Sono tutte pantere, leonesse, sono tutte indipendenti e sicure di sé, anche se hanno bisogno di questa miserabile ricerca di conferme nell’approvazione (e titillazione) altrui. Foto “motivazionali” si sprecano, la più gettonata è un paio di belle caviglie tornite, di cui una indossa una scarpa da running e l’altra una elegante decolletee rigorosamente nera. Come se la femminilità si riducesse a quello.

Articoli su bloghettini si sprecano su “donne e resilienza”, come dimenticare l’apocalittico “maratona in tacco 12”?

Si moltiplicano inoltre le pagine di improvvisate tuttofare che definiscono sé stesse come “Donna, mamma, runner" andando all’assalto del webe brandendo il mantra del “noi donne”. Contro tutti. Sono cadute e si sono rialzate, sono fragili ma forti e devono dirtelo nel proporti calze e creme corpo, ricette dimagranti, materassi e programmi di allenamento.

Insomma, il modello di comportamento del salotto di Maria De Filippi diventa realtà, ma riceve una spinta retrograda verso la peggiore retorica adolescenziale di appartenenza di genere, ovvero “Donne contro uomini”, come un’orda di desperate housewives che la sera dell’otto marzo in branchi molto numerosi rivendicano il proprio diritto ad essere bestiali quanto i maschi che allevano, accudiscono e tollerano gli altri 364 giorni.

Addirittura la famigerata Runningmama non si fa problemi a dire che non accetterà mai uomini nel suo “programma”. E giù una sfilza di commenti obbrobriosi del tipo: “non li voglio gli uomini, questo per me non è solo un percorso fitness, è un percorso intimo e personale a tutto tondo

Eh, e che accidenti significa?

E fidatevi, se non fosse proibita qualsiasi discriminazione dal codice di giustizia sportiva, ci sarebbero già parecchie ASD di sole donne, dedite a seppellirci di imbarazzante propaganda da trincea 15/18 e ad usare, come già fanno, gli slogan delle varie campagne contro la violenza sulle donne per autopromuoversi ed autocelebrarsi, salvo poi tacere quando l’ennesimo politico o vip fa un’uscita talmente maschilista che tu la rileggi tre volte nel dubbio che sia una battuta umoristica. Maschi potenti, potrebbero servire un giorno. Il segreto è mostrare indignazione per cose sufficientemente astratte o lontane, in modo da non infastidire nessuno.

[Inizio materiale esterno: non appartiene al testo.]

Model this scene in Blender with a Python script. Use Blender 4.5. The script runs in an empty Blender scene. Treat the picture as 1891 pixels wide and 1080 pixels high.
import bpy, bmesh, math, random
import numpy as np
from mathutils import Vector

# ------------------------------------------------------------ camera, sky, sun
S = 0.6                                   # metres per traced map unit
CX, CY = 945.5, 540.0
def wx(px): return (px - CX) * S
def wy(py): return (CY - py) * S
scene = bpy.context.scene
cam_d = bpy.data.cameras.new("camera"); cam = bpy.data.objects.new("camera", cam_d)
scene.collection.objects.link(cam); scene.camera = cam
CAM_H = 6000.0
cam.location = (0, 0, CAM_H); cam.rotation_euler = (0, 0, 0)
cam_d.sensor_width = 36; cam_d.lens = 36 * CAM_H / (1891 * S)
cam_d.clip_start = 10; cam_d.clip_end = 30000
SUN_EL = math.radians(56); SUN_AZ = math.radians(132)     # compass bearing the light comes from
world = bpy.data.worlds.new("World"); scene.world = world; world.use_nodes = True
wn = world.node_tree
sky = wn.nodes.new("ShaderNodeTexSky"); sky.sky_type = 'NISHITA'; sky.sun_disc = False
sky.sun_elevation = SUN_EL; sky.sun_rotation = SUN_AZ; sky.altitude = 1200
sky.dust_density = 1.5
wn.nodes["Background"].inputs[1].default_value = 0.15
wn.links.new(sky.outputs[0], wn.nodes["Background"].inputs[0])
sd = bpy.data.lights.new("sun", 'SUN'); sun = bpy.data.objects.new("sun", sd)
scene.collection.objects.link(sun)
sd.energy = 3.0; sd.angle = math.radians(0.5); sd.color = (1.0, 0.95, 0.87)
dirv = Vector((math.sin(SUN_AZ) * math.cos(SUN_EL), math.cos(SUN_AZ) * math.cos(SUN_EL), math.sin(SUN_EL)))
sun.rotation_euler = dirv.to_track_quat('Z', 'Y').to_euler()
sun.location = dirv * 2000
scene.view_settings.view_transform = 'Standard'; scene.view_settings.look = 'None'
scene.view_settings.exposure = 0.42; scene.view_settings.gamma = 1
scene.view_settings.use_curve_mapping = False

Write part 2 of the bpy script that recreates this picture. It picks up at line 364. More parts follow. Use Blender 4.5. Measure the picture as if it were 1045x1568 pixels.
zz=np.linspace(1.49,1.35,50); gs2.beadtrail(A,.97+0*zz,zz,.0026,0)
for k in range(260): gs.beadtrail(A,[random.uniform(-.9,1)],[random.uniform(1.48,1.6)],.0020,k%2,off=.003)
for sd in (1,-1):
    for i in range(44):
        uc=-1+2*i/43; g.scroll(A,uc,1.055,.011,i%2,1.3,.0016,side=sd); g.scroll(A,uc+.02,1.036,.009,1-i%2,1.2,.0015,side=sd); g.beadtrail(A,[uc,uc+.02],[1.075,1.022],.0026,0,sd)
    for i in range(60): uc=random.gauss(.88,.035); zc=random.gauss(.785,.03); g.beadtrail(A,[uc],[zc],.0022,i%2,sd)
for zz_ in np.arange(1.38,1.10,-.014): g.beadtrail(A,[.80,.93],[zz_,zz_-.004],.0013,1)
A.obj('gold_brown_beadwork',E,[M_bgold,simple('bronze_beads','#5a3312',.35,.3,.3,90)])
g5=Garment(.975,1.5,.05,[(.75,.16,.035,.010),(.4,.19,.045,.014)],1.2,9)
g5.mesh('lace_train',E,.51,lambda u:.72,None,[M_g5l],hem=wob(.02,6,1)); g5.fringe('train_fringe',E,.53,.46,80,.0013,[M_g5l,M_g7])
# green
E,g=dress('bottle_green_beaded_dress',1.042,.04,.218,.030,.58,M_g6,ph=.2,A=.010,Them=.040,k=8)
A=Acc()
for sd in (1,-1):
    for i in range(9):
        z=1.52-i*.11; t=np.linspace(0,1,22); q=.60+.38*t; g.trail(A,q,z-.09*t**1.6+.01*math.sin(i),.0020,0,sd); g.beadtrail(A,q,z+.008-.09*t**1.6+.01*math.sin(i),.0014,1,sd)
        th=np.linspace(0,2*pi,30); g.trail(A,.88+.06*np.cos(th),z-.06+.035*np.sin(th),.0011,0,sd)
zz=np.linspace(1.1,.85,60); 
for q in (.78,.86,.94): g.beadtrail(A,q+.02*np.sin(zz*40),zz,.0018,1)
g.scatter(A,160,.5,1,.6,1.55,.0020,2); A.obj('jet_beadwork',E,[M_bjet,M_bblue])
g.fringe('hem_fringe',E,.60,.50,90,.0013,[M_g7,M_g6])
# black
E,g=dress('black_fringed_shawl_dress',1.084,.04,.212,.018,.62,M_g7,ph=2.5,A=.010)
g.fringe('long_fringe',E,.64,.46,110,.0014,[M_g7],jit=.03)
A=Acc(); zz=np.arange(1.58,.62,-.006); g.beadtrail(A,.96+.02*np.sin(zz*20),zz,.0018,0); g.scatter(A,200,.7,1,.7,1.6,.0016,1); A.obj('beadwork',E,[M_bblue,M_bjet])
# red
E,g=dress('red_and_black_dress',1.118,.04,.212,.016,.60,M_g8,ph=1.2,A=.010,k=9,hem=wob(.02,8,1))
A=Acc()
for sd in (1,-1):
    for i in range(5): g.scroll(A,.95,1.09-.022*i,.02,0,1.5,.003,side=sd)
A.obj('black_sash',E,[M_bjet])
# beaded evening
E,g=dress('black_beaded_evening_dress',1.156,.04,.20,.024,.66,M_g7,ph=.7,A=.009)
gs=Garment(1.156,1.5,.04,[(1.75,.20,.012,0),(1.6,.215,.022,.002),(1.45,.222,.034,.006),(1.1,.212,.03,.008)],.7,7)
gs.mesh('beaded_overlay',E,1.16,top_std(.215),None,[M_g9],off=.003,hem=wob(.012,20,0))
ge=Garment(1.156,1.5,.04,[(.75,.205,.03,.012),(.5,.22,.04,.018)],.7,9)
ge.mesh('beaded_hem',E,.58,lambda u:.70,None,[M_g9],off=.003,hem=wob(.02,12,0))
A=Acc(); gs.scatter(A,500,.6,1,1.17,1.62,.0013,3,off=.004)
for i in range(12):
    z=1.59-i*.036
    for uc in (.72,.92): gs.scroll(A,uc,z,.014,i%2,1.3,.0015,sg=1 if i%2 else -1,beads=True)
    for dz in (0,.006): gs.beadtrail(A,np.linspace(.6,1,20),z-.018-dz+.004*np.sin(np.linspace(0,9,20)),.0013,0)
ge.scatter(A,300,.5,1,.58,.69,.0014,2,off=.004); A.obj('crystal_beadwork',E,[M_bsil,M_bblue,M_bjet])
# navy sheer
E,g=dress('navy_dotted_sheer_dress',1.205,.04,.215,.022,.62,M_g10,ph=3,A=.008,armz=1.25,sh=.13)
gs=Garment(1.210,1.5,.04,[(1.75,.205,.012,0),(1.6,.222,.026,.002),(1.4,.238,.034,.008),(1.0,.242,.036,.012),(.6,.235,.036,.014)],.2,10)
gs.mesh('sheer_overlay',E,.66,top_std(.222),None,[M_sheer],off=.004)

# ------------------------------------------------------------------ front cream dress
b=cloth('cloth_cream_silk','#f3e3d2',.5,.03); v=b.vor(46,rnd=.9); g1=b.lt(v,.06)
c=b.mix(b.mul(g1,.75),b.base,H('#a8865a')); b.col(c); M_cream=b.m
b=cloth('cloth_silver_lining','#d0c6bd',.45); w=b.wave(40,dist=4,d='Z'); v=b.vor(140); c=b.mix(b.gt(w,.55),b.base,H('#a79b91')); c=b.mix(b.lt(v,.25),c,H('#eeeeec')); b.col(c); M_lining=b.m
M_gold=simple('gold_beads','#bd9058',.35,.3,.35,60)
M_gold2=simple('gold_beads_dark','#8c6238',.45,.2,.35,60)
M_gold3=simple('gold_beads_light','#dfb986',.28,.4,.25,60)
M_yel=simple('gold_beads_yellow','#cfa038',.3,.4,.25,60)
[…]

Ora, a tutte le amiche che mi chiedono quando parlerò del patafiocco maschile, rispondo che non ce n’è alcun bisogno. I maschi non hanno bisogno di fare i branchi urlanti un giorno all’anno, per il semplice fatto che possono molestare le donne in ogni giorno dell’anno e da soli, e non soltanto le spogliarelliste.

Una donna veramente emancipata, libera e sicura di sé, fidatevi, non ha bisogno di questa retorica dell’appartenenza né per vivere, né per farsi notare, né per lavorare.

E non confonde il glamour con il fascino, l’adolescenziale rivendicazione con la vita, l’appartenenza con la libertà.

Io sono nato cromosomico XY: dovendo definirmi, non mi verrebbe mai in mente di scrivere uomo, papà, runner. Domandiamoci perché.

P.S: almeno non chiamatela Corsa. E vi supplico, ficcate dentro quelle lingue, sembrate tanti labrador accaldati!